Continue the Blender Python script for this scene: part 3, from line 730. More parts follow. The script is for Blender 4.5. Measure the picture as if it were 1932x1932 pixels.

...

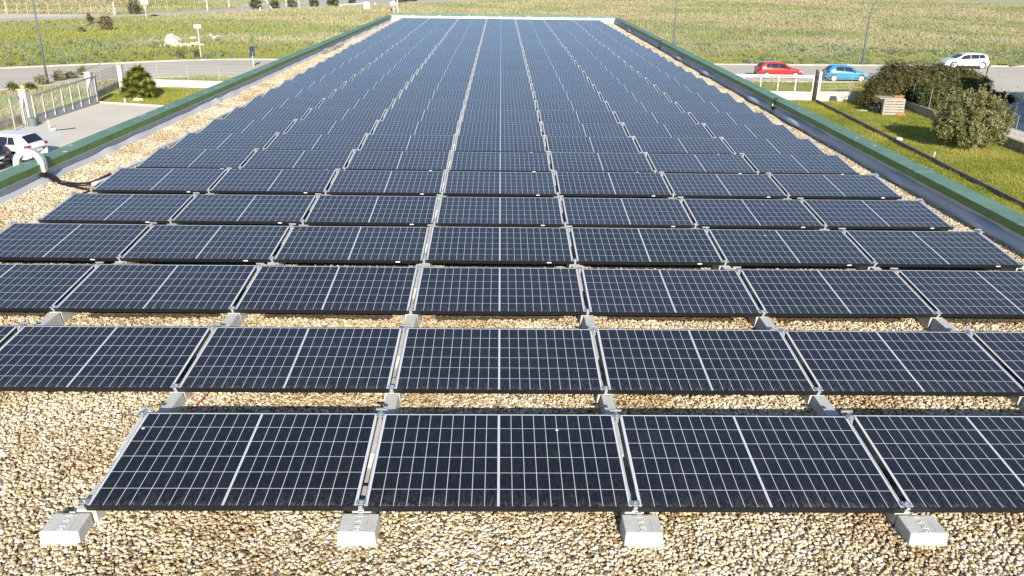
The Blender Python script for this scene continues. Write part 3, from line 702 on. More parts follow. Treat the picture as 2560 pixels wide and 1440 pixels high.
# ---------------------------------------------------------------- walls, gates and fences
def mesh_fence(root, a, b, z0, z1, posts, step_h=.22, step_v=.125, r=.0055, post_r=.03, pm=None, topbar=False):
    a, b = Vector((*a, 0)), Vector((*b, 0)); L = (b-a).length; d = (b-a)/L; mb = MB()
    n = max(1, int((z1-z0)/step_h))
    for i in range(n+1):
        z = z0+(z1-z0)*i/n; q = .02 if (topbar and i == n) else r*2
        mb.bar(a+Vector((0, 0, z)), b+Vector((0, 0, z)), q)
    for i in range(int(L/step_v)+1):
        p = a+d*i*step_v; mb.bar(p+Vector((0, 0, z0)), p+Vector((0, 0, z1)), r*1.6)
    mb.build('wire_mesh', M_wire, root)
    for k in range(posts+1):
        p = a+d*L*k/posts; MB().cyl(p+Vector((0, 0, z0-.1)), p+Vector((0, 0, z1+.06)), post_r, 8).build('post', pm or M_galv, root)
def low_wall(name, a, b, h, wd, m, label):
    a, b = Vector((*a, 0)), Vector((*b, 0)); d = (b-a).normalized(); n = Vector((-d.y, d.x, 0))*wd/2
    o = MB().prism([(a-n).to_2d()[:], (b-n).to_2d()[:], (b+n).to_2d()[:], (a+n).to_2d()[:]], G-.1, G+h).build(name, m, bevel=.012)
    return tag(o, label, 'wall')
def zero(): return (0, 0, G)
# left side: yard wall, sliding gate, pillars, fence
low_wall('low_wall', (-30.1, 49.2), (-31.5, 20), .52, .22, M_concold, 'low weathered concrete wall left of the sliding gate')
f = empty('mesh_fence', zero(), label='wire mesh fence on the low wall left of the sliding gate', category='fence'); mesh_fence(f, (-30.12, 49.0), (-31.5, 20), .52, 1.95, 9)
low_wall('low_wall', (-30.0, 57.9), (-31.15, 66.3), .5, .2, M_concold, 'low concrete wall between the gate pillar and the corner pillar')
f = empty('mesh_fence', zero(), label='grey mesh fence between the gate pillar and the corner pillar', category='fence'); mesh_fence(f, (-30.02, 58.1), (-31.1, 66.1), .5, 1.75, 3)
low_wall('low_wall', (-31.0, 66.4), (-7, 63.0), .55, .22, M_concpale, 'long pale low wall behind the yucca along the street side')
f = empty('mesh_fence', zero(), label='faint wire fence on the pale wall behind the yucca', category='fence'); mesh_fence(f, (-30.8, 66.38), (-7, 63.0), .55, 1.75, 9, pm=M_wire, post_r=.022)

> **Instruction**
Working from the entries above, return all lines that contain "Python".

> **Answer to the problem**
Continue the Blender Python script for this scene: part 3, from line 730. More parts follow. The script is for Blender 4.5. Measure the picture as if it were 1932x1932 pixels.
The Blender Python script for this scene continues. Write part 3, from line 702 on. More parts follow. Treat the picture as 2560 pixels wide and 1440 pixels high.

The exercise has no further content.